Florida Republican Marco Rubio ‒ who has previously supported a broad overhaul of the immigration system, including a pathway to legal status for undocumented immigrants ‒ warned President Obama to avoid taking executive action to reduce the rate of deportations on Tuesday.
Rubio has written a letter to Obama declaring that he is “increasingly alarmed” at the notion that the president is contemplating taking unilateral action to protect millions of undocumented Marco Rubio immigrants from being deported and to grant permits that would legally enable them to work in the United States. Rubio warns that executive action would only make the chances of making real immigration reform progress even more unlikely in the future.
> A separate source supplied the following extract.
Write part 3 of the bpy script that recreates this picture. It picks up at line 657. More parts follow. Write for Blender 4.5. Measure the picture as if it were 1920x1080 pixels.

White House officials declined to respond to Rubio’s letter, other than to say that the president continues to be committed to passing comprehensive immigration reform and noting Congress’s utter failure to address the issue despite Obama’s repeated pleas for it to do so. Rubio was one of the Gang of Eight that crafted the comprehensive immigration bill that was passed by the Senate in June last year, only for it to fail to be voted on in the House of Representatives.
Rubio says that Republicans are suspicious of Obama and have “a growing distrust of institutions of government”. He added that the president would effectively be “proving them right” by taking executive action and would make the chance of the two parties being able to come to an agreement even more unlikely.